In concorso all’82esima Mostra del Cinema di Venezia, The Testament of Ann Lee riporta all’attenzione del pubblico Mona Fastvold. Dopo aver conquistato i favori della kermesse internazionale, cinque anni fa, con Il mondo che verrà, la regista norvegese realizza un’altra delle sue intense opere, e si aggiudica un posto d’onore tra i possibili premiati di questa edizione.
Come sua protagonista sceglie Amanda Seyfried, magnifica e magnetica, a cui offre quello che già si preannuncia un ruolo da Oscar. Dal canto suo, l’attrice nota per film come Mamma Mia! e Les Miserables regala alla Fastvold e a tutti noi una performance che rimarrà nella storia, potente, viscerale, indelebile.
The Testament of Ann Lee| La trama
Ann Lee nasce a Manchester il 29 febbraio 1736, una data importante alla luce della figura che diventerà. Sin da quando era solo una bambina, ha sempre sentito un richiamo verso Dio. Ma il più delle volte non rintraccia una corrispondenza tra le istituzioni religiose e quello che è il suo personale modo di avvicinarsi alla fede. Motivo per cui, con il tempo e con l’aiuto del fratello William (interpretato da un sorprendente Lewis Pullman), mette in piedi una sua comunità di credenti.
Un posto per ogni cosa e ogni cosa al suo posto.
Presa di mira dalla Chiesa ufficiale, la giovane donna decide di imbarcarsi (letteralmente) in un viaggio alla volta delle Americhe. Il suo è un tentativo di convertire persone disposte ad ascoltarle e ad accettare i dettami degli Shakers. Ann Lee sarà considerata dai suoi “la seconda venuta di Gesù Cristo”.
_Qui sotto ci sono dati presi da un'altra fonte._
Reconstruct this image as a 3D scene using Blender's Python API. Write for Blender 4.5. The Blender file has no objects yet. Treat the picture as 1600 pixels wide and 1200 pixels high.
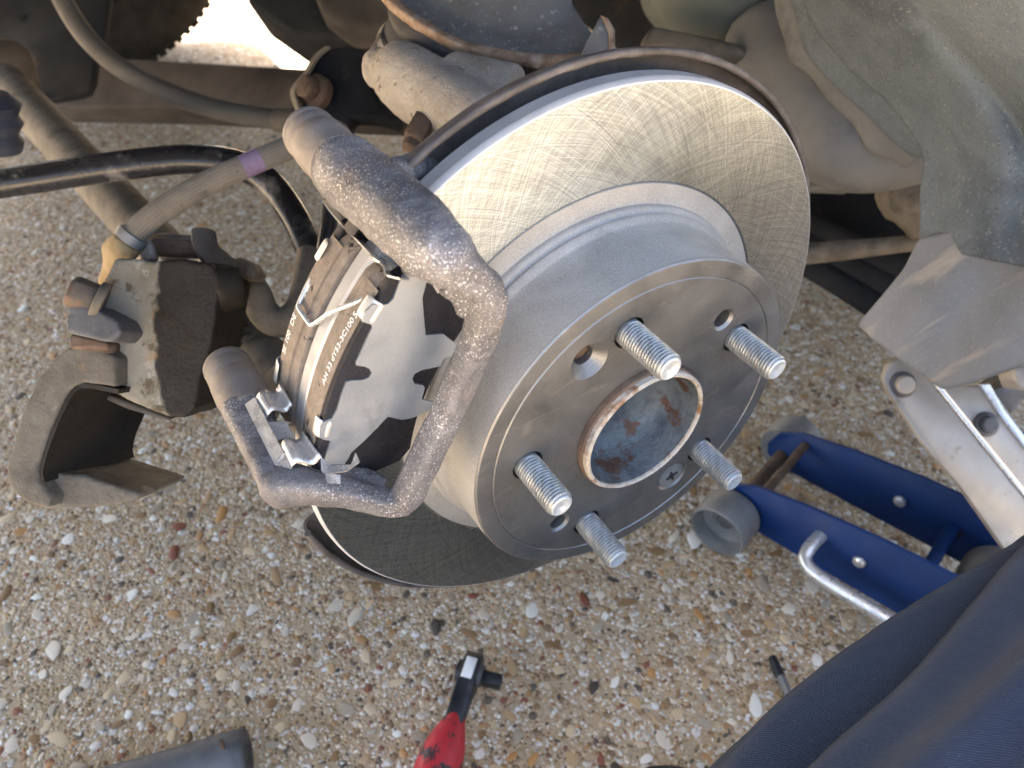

Un’esperienza sensoriale indelebile
Partendo da un lungo e approfondito lavoro di ricerca, la Fastvold – insieme al compagno Brady Corbet (The Brutalist), con cui ha scritto la sceneggiatura – racconta le vicende degli Shakers, una comunità religiosa del Settecento, e della sua leader, Ann Lee, appunto. La pellicola si rivela sin da subito un’esperienza sensoriale a tutti gli effetti, superando il puro e semplice concetto di fruizione. Che sia per la potenza della musica di Daniel Blumberg, il fascino delle coreografie di Celia Rowlson-Hall o la grana della pellicola (girata in 70mm), The Testament of Ann Lee è un film che immerge completamente, difficile da incasellare o paragonare.
La definizione di musical che spesso gli è stata data, non solo è riduttiva, ma soprattutto errata. I protagonisti sono uomini e donne che utilizzano le sonorità come preghiera, ma anche come mezzo per esprimere la propria interiorità. Ed è interessante vedere come la sensualità, bandita con fervore dagli Shakers, in realtà si insinui in ogni loro movimento, andando a creare un cortocircuito straordinario e curioso.
Ann Lee tra modernità e leadership
Ann Lee (e chi le gravita intorno) appare così moderna da lasciare stupefatti, considerando in primis l’ambientazione nei primi del Settecento. Nonostante sia una figura complessa, con la quale l’immedesimazione non è scontata né immediata, diviene un vero e proprio emblema. La chiarezza e la costanza con cui porta avanti quella che sente come la sua missione fa sì che non si possa non ammirare. Simbolo di resistenza e coraggio, ma anche di profonda e pericolosa libertà, Ann Lee sceglie di vivere secondo il suo credo, senza mai imporlo, ma anzi lasciando a ognuno il proprio fondamentale libero arbitrio.
Tra gli elementi più caratterizzanti ed emozionanti, il rapporto con il fratello William aggiunge naturalezza al racconto, mostrando i lati umani dei personaggi. Ann Lee è una leader, ma resta una donna, una madre, una sorella, una figlia. Il percorso che compie è costellato di ferite e ostacoli, oltre che di momenti di dolcezza e di speranza. E la sua storia, al di là dell’intreccio religioso, lascia una traccia vivida. La sua è un’esistenza dal valore inestimabile.